Bruce Gilden’s Gritty Vision of a Lost New York |

Street photography has always been a predatory enterprise. Traditionally, the intrepid photographer sets out on the streets as if on safari, picking off prey with a camera unobtrusive enough to not raise the hackles of the local wildlife. (The 35-mm. Leica, introduced, in 1925, at the Leipzig Spring Fair, practically produced the genre, due to its then-novel portability, low profile, and whisper-quiet shutter.) Bruce Gilden, however, has made a name for himself by getting in people’s faces. When he stalks the streets, it is often with a blinding flash attached to his camera, which he’ll pop off at an arm’s length from his subjects, petrifying them in the glare. To extend the safari metaphor: this is akin to dismounting from your jeep and gambolling over to a lion so you can play a game of amateur animal tamer. Remarkably, he did this in New York in the nineteen-eighties. Gilden certainly had some gall.

  • Gilden’s new book, “Lost and Found” (Éditions Xavier Barral), is, in fact, an old book of sorts. In the introduction, he recounts that after decamping from his apartment in New York City and ending up in the comparatively greener pastures of Beacon, he stumbled across a personal treasure trove. Tucked away in his archive were more than two thousand rolls of film from the nineteen-seventies and eighties, which had for some reason slipped through the cracks. During the summer of 2018, Gilden mined these forgotten veins of his work and came away with a collection of seventy-five gritty street snaps from New York’s shambolic “Taxi Driver” era. (An apt reference, it turns out, because Gilden drove a taxi around the time he was making at least some of these pictures.)

  • “I like to say that street photography is when you can smell the street and feel the dirt,” Gilden writes in his introduction, “and that’s what you feel in these pictures. You feel the dirt, you feel the sweat, you feel the sleaziness, you feel the tension, you feel . . . New York.”

    He’s not lying. The vibrance and squalor of the city in the seventies is spread across these pictures like a greasy film. You almost get the sense that you could swipe a finger across them and leave a mark. All of the archetypes present themselves for roll call: the two-bit hustlers, the hard-knuckled mafiosos, the spinsters in their smocks, the poor and the beaten down, the unconscionably rich.

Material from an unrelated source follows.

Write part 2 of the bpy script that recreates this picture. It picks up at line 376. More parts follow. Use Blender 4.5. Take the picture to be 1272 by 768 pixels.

  • Of course, street photography is not census-taking. To be good, it must be built on moments—the eruption of the theatrical, the fortuitous, or the inexplicable, into the humdrum everyday. Sure enough, Gilden’s got moments to spare. Look: a man caught in the act of grabbing another man by the throat, which would alarm were it not for the eerie, inexplicable placidity of his victim’s face. Look: a forlorn man packed in a scrum of pedestrians, a coat wrapped around his head like a nun’s habit. Look: three men with hairlines heading for the hills, wearing nearly identical suits. Look: three women—perhaps, we could imagine, those earlier three mens’ wives—with ridiculous cotton-candy coifs, decked out in furs, each finer than the last. Look: a man stopped on a street corner, standing stork-like on one leg, his foot temporarily unshod as he tugs up a drooping sock.

  • Like Garry Winogrand, who is perhaps Gilden’s closest photographic cousin, his eye can sometimes be plain mean. A grimacing woman with a scrunched-up nose barges into the frame; an aging gigolo type, all polyester, gold-plated jewelry and swagger, stands with his scowling wife gripping his arm—such subjects raise the suspicion that they merited the camera’s attention principally to be the object its ridicule. Gilden’s later work, unrelenting closeups of poverty-ravaged faces, lit with direct, powerful flash, seems to provide corroborating evidence. Although they ostensibly traffic in a kind of warts-and-all honesty designed to confront us smugly with the world as it is (call this, perhaps, the Arbus School of Visual Aggression), the pictures noticeably lack the kind of weather-beaten dignity that, say, Katy Grannan bestows on her subjects.

  • Even with these rough edges, Gilden’s pictures shine as prime examples of a photographic mode that has all but disappeared. The street, it would seem, no longer calls to photographers as it once did. But why? After all, as anyone who lives here knows, New York has no shortage of drama on its sidewalks and in its subways. With the right eye, surely someone could again make the kinds of pictures that Gilden unearthed from his archives, and give the genre his or her own idiosyncratic spin. It seems, though, that the motivation has been lost. Perhaps the explanation is simple: while the streets might still be a circus, we no longer think of them as the biggest stage upon which we strut and fret our hours. Instead, we have vanished into our virtual worlds, halls of mirrors from which it is becoming ever more difficult to escape.